29 Ağustos 1960 tarihinde Astrahan ilinde bir askerin oğlu olarak dünyaya geldi. Ailesiyle 1964 yılında Bakü’ye göç etti. 1977 de ise Yasamal ilçesinde ki 167 sayılı okulu bitirdi. Özellikle de annesinin ısrarıyla 1977 yılında Azerbaycan Tıp Enstitüsüne başladı. Çünkü Annesi hekim olmasını çok istiyordu. Mezun olduktan sonra Cengiz üç yıl doktor olarak görev yaptı. Ama onun aklında ve gönlünde hep gazetecilik isteği yatıyordu. Cengiz Mustafayev çalışkan ve başarılı bir kişiliğinin yanı sıra; lider ve sosyal bir kişiliğe de sahipti. Bu kişiliğinden dolayı çevresinde bir çok kişiyi toplayabildi. Ve 1985 yılında oluşturduğu ‘’Cengi’’ birliği ile Azerbaycan gençlerini çevresine topladı. Burada ki faaliyetleriyle de Azerbaycan gençlerinin lideri konumuna geldi. Azerbaycan gençleri onunla hem bağımsızlık için örgütlendi, hem de bağımsızlık yolunda bilgi sahibi oldu.
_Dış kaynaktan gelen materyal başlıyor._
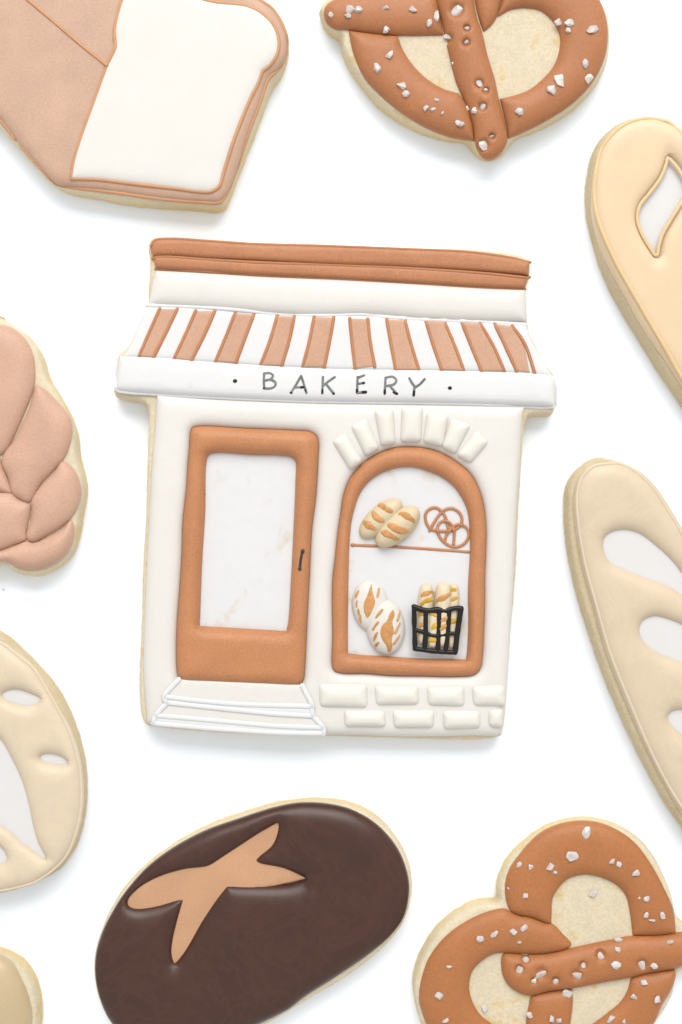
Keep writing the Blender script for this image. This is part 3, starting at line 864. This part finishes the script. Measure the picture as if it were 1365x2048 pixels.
for (a, b, r) in [(893, 110, 28), (822, 230, 32), (713, 283, 22), (740, 305, 11), (562, 271, 17), (617, 281, 15), (594, 426, 18), (510, 386, 6), (1020, 248, 19), (1052, 268, 16), (1137, 311, 20), (1153, 433, 8), (1187, 437, 18), (1189, 517, 16),
                  (1215, 542, 13), (1267, 518, 19), (1305, 649, 17), (1048, 638, 17), (1048, 688, 16), (1038, 765, 24), (1224, 766, 20), (440, 610, 18), (370, 637, 22), (536, 600, 19), (595, 580, 25), (557, 648, 13), (217, 768, 15), (168, 912, 21), (392, 978, 22),
                  (620, 1003, 21), (718, 1027, 19), (759, 1035, 15), (203, 1035, 15), (798, 900, 26), (1178, 853, 21), (1125, 920, 18), (1241, 933, 22), (1012, 1027, 20), (1078, 1040, 12), (925, 412, 23)]:
    t.salt(*Zb(a, b), r * 0.41, M['salt'])
for (a, b, r) in deep:
    t.salt(*Zb(a, b), r * 0.47, M['salt'], sunk=True)

# ================================================================= BUTTER-YELLOW LOAF
t = Thing('loaf_cookie', 'pale yellow long loaf cookie with a leaf-shaped white cut', 'cookie', 1380, 560, GROUP)
t.dough(curve([(1241, 245), (1214, 267), (1193, 296), (1180, 326), (1173, 371), (1173, 426), (1184, 477), (1199, 532), (1220, 580), (1247, 629), (1277, 677), (1314, 738), (1344, 783), (1364, 812), (1400, 860), (1460, 920), (1530, 930), (1585, 880), (1600, 790), (1580, 640), (1530, 500), (1460, 370), (1400, 285), (1350, 250), (1314, 236), (1284, 233)]), M['dough_tan'])
yo = [(1245, 247), (1220, 266), (1203, 292), (1190, 330), (1184, 371), (1184, 426), (1196, 480), (1215, 530), (1244, 585), (1276, 642), (1308, 692), (1329, 722), (1364, 775), (1400, 822), (1470, 890), (1530, 905), (1570, 860), (1585, 785), (1562, 640), (1515, 505), (1448, 378), (1396, 292), (1350, 254), (1314, 239), (1284, 236)]
cut1 = curve([(1336, 316, 1), (1331, 334), (1321, 357), (1300, 386), (1280, 412), (1275, 438), (1283, 465), (1300, 495), (1314, 515, 1), (1317, 497), (1324, 472), (1344, 436), (1365, 402), (1375, 378), (1365, 352), (1350, 330)], step=3)
cut2 = cut1 + np.array([120, 190])
ic = t.pillow('icing', curve(yo), M['yellow'], holes=[cut1, cut2], z0=DT - 2, H=20, R=24, wav=1.4, label='smooth pale yellow icing')
for c in (cut1, cut2):
    ct = t.pillow('score_cut', grown(c, 5), M['slit'], z0=DT + 5, H=2, R=3, parent=ic)
    idx = list(range(0, len(c), 4))
    t.piping('cut_piping', [([tuple(c[i]) for i in idx], True)], M['yellow_line'], r=3.6, parent=ct, zfix=DT + 15)
t.piping('piped_line', [([(1314, 239), (1284, 238), (1250, 249), (1223, 271), (1202, 302), (1193, 341), (1189, 390), (1196, 435), (1211, 477), (1235, 529), (1262, 577), (1299, 641), (1329, 692), (1362, 750), (1400, 805), (1470, 875), (1528, 888), (1560, 845), (1570, 785), (1548, 640), (1505, 510), (1440, 385), (1390, 296), (1350, 254)], True)], M['yellow_line'], r=4.3, parent=ic)

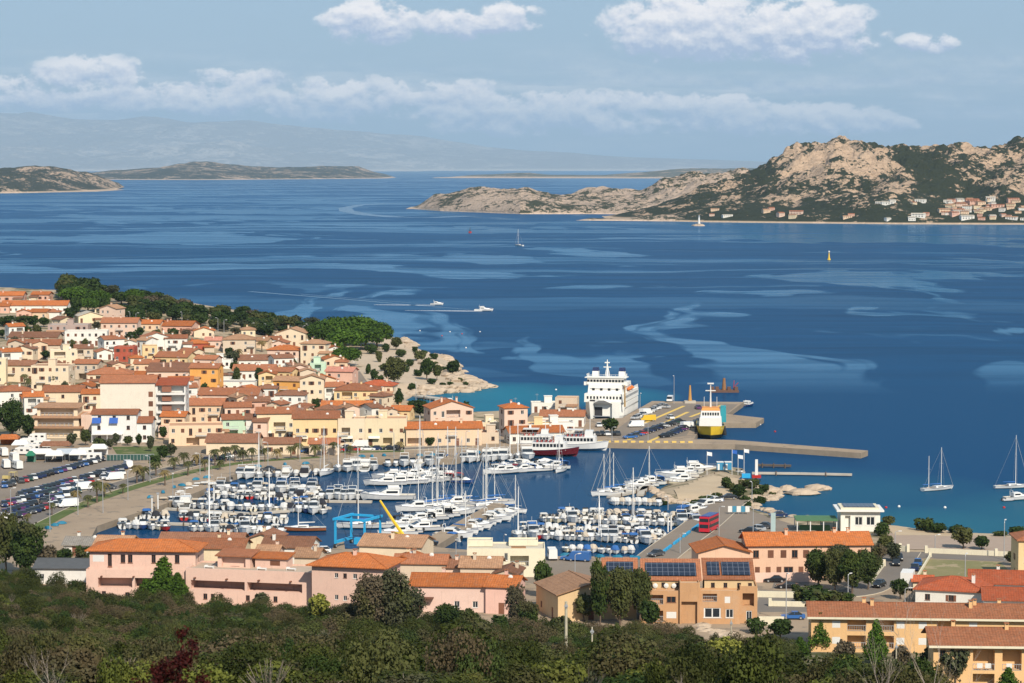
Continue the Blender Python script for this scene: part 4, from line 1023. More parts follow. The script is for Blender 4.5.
r = near(312, 613, -15, 'tall pink house with orange hipped roof and five small square windows, behind the yellow-green tree')
body(r, 0, 14.2, 0, 10, 9.3, PINK, 'hip', ROOFN['orange'], ops={'front': [(4.5, 5.2, 6.9, 7.8, .3, 'white'), (6.2, 6.9, 6.9, 7.8, .3, 'brown'), (8.1, 8.9, 6.9, 7.8, .3, 'white'), (4.5, 5.2, 2.8, 3.7, .3, 'white'), (6.2, 6.9, 2.7, 3.6, .3, 'white')], 'right': [(2, 3.2, 5.8, 8.0, 1.0, 'loggia', 'rail'), (5, 6, 6.2, 7.6, .2, 'brown')]}, pitch=.30, ov=.9, chim=1)
FORE = [ # px, py, wpx, wall, roof, colour, rot, height, depth, label
 (112, 560, 36, 'cream', 'gx', 'tan', -6, 3.2, 8, 'cream house with faded tan roof behind the wide pink house'),
 (84, 556, 42, 'white', 'gx', 'grey', -4, 2.4, 7, 'low white shed with pale grey roof beside the marina corner'),
 (200, 560, 84, 'cream', 'gx', 'brown', -4, 3.6, 9, 'long quayside house with weathered brown roof at the boat basin edge'),
 (216, 568, 56, 'pale yellow', 'gx', 'terracotta', -5, 4.2, 8, 'pale yellow house with terracotta roof before the long brown-roofed quayside house'),
 (286, 566, 50, 'white', 'gx', 'brown', -8, 4.0, 9, 'white house with dark brown roof and small windows left of the blue boat lift'),
 (262, 558, 28, 'pale yellow', 'gy', 'brown', -12, 4.2, 8, 'narrow pale yellow gabled house between two brown-roofed quayside houses'),
 (306, 575, 24, 'beige', 'gx', 'tan', -8, 3.8, 7, 'small beige house with tan roof touching the tall pink house'),
 (266, 574, 22, 'pink', 'gx', 'tan', -8, 4.2, 7, 'small pink house with tan roof behind the pink roof terrace'),
 (390, 572, 64, 'cream', 'gx', 'tan', -12, 5.4, 11, 'cream house with broad faded tan roof right behind the tall pink house'),
 (402, 582, 30, 'pale yellow', 'gy', 'orange', -14, 4.2, 8, 'pale yellow gabled house with orange roof behind the tall eucalyptus'),
 (420, 584, 52, 'beige', 'gx', 'terracotta', -5, 4.2, 7, 'beige house with long terracotta roof between eucalyptus and boatyard'),
 (456, 584, 30, 'pink', 'gx', 'brown', -4, 3.4, 6, 'low pink house with brown roof left of the cream flat-roofed building'),
 (480, 590, 40, 'beige', 'gx', 'tan', -5, 4.6, 8, 'beige house with tan roof directly in front of the cream flat-roofed building'),
 (505, 594, 24, 'beige', 'gy', 'brown', -10, 4.0, 8, 'narrow beige gable-fronted house below the cream flat-roofed building'),
 (448, 612, 76, (0.72, 0.52, 0.44), 'gx', 'orange', -5, 5.0, 9, 'pale pink bungalow with bright orange roof and shaded terrace, above round trees'),
 (501, 614, 32, (0.72, 0.46, 0.38), 'gx', 'orange', -12, 5.2, 8, 'small pink house with orange roof just right of the pale pink bungalow'),
 (592, 620, 72, (0.64, 0.46, 0.26), 'gy', 'tan', 16, 5.0, 14, 'house with wide pale tan roof left of the solar panel building'),
 (914 + 9, 592, 20, 'cream', 'gx', 'red', -4, 2.2, 4, 'tiny cream hut with red roof beside the white truck'),
 (950, 606, 70, 'white', 'hip', 'red', -18, 3.0, 12, 'low house with wide red hipped roof behind the orange apartment row'),
 (1000, 600, 60, 'white', 'gx', 'red', -10, 3.2, 10, 'low house with long red roof near the right edge behind the apartments'),
 (1012, 616, 56, 'white', 'gx', 'red', -8, 3.0, 9, 'red-roofed low house at the right edge touching the orange apartment row'),
 (1036, 582, 36, 'yellow', 'hip', 'terracotta', -2, 8.5, 9, 'yellow three-storey house cut by the right edge beside the grass plot'),
]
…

Cengiz, doktor olsa da onun gazetecilik hevesi hiç bitmemişti. 20 Ocak 1990’da Rus Ordusunun Bakü’de Azerbaycan Türklerine uyguladığı şiddeti Cengiz kamerasına kaydetmişti. Böylece gazetecilik mesleğine adımını atmış oldu.1991 yılından itibaren ise gazeteciliği icra etmeye başlamıştı.
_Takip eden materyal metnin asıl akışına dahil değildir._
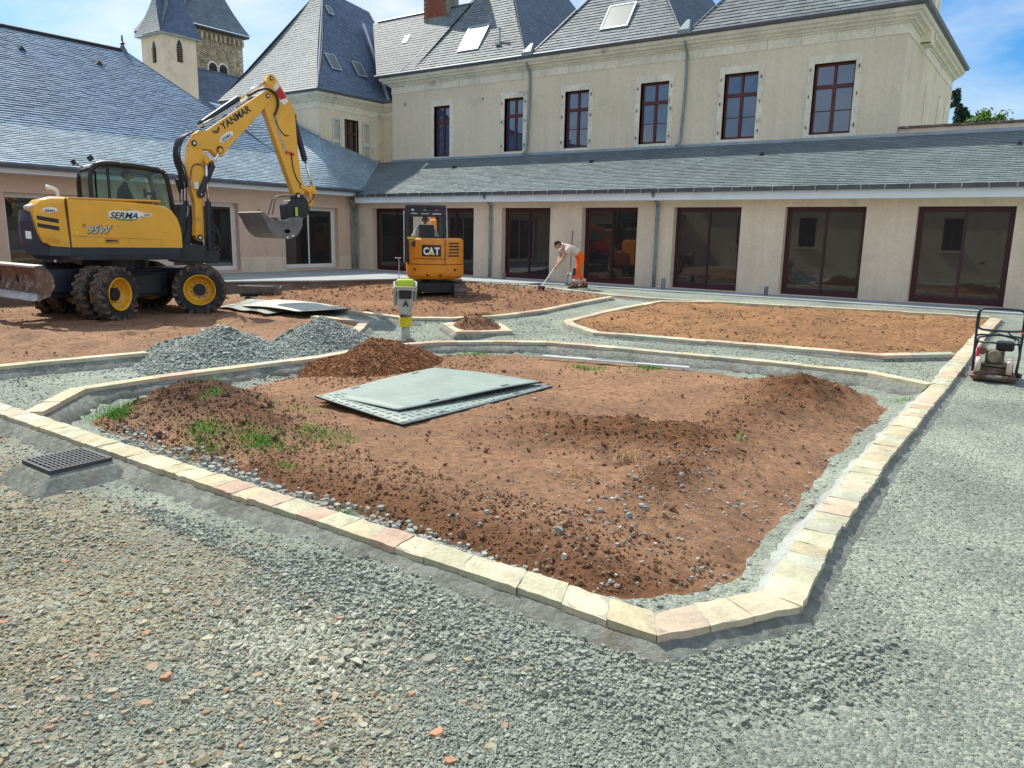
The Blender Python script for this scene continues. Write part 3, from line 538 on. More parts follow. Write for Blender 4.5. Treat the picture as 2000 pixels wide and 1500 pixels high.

Savaş, Cengiz ve Vatanseverlik

Cengiz Mustafayev 1991’den itibaren Azerbaycan Devlet Televizyonunda muhabir olarak çalışmaya başladı. Kısa zamanda önemli röportajlarıyla öne çıktı. Sadece Azerbaycan ile kalmadı. Yaptığı röportajlar tüm dünya basınında yer aldı. Ama Cengiz haberlerini özgürce yapamıyordu. Hep bir engelle karşılaşıyordu. Bunun sebebi ise Sovyetler döneminde uygulanan sıkı bir sansürdü. Bu sansür nedeniyle haberlerini daha rahat yapabilmek için kendisine bir stüdyo kurdu. Cengiz Mustafayev 1992 yılına kadar cephedeki savaştan görüntüleri, haberleri ve röportajları yayınladı. Ama dünya onu asıl Hocalı katliamını ve sonrasının görüntüleriyle tanımıştı. Cengiz Hocalıya ağlayarak gelmişti görüntüleri çekerken de gözyaşlarını tutamamıştı, çünkü halkı işkenceyle vahşice öldürülmüştü dayanamamıştı buna. Cengiz Mustafayev’in bu görüntüleriyle Ermenistan’ın dünyada ki imajı yerle bir olmuştu. Vatan aşığıydı Cengiz. Sadece kamerayla görüntüleri çekmedi, röportajlar yapmadı. Cephede savaştı da Cengiz. Ama bu cephe bu savaş onu bu dünyadan ayırdı hem de çok sevdiği kamerası açıkken düşman kurşununun hedefi oldu. 15 Haziran 1992’ de Hocalının Nahçivanlı köyünde çatışmayı görüntülerken vuruldu ve yaralandı sonra ise hayata gözlerini yumdu. Kamerası açıkken son sözü ise öldüm olmuştur.

Ardından Kalan ve Sonrası

Cengiz bugün yaşasaydı 52 yaşında olacaktı. Cengiz’in ardından yadigar kalan bir oğlu var. Adı Fuad Mustafayev. Umarım Fuad’ta babasının izinden gider ve ülkesine faydalı biri olur. 6 Ekim 1992’de Cengiz Mustafayev Azerbaycan Milli Kahramanlığı adına layık görüldü. Mezarı Bakü’deki şehitler mezarlığına defnedildi.
Cengiz Mustafayev’in adı Bakü’deki bir meydanda, Azerbaycan gemilerinin birinde, ANS’ın radyo istasyonunda ve hatıralarımızda yaşıyor. Cengiz’in bir büstü de Azerbaycan Askeri lisesine kondu.

Cengiz Mustafayev’i vatanseverliğiyle, yaptıklarıyla ve kişiliğiyle Azerbaycan ve bütün Türk Dünyası örnek almalıdır.